Tuesday, January 22, 2008

More from Heaven's Harlots: Monte Carlo days.

From Miriam Williams's Heaven's Harlots: My Fifteen Years as a Sacred Prostitute in the Children of God Cult, pp. 144-145:

It is not possible for me to list all the men that I went to bed with during this time. Much later, when I was out of the Family and trying to get rid of what I thought were ghosts, a Christian pastor told me to name each man I had been with, or visualize him, and then cast him out of me. I found that it was not only impossible, but tiring and depressing, and I abandoned the practice of casting out demons as soon as I arrived at the Monte Carlo days in my mind. I have never regretted the decision to abandon that techinique for ridding oneself of recollections, for I found it guilt producing and totally in conflict with what I really felt for these men at the time. They were not demons, or even bad spirits that possessed me; in fact, if I believed in possession at all (which I'm not sure I do), I possessed these men with a good spirit. What I did was *in* love and *for* love, and I think that faith is what protected me from the horrors and degradation that I witnessed in all the high-class call girls whom I met during that period of time...

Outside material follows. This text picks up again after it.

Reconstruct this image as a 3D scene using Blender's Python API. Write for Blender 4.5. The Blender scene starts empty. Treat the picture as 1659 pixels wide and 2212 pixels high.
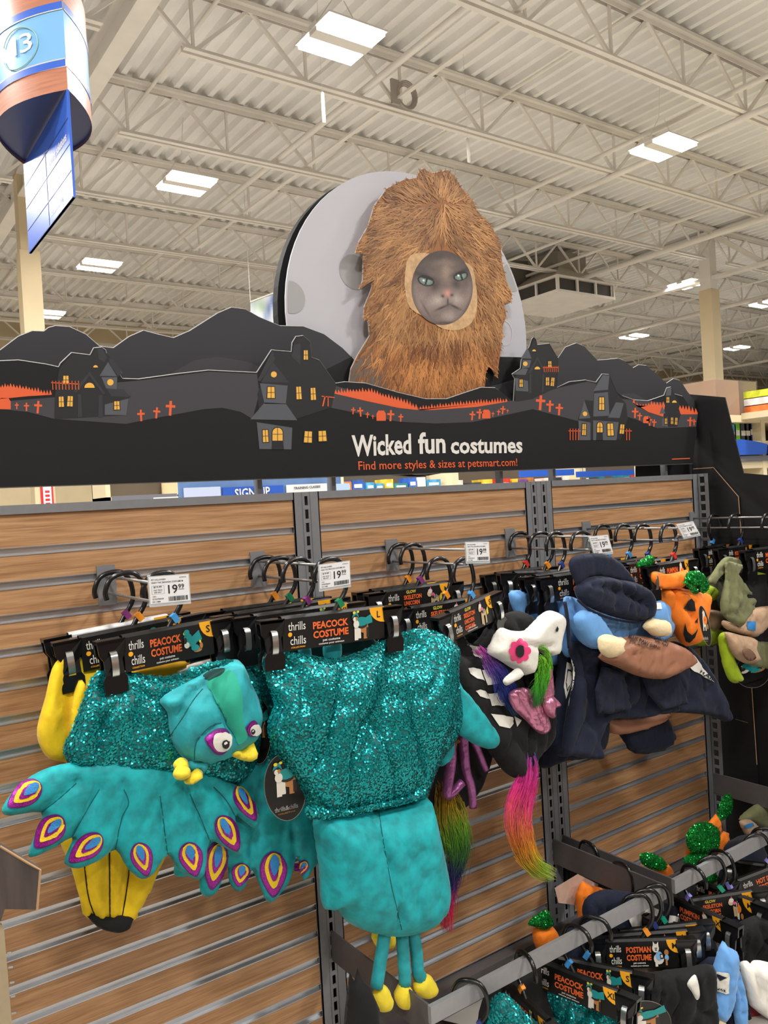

The men I was with were not aware of my mission, however , and they each reacted differently. Nevertheless, I could group these men into the following categories:

(1) those who simply made use of the free sex (these were the men I have generally forgotten).

(2) those who genuinely liked me or who felt a romantic inclination toward me (these are the ones I remember best).

(3) those who found my spiritual message sexually stimulating (these were the ones I recall with pity or disappointment).

(4) those few who fell sadly in love with me but not the Family.

More to come, later. I also ordered for the main library on campus the memoirs of the eldest daughter of the founder of the Children of God, who left the movement, and the memoirs of the first anti-cult bounty hunter in the U.S., a tough evangelical nicknamed "Black Thunder" (though the latter they decided not to order since it's easily available from area libraries).

2 comments:

JUSIPER said...

Actually, I think this is pretty profound.

el blogador said...

I grew to like the book, and Miriam Williams. She is honest about what she thought then and what she thinks now, and both come through in the book. That's a hard balance to have happen. She strikes me as a person who's very just.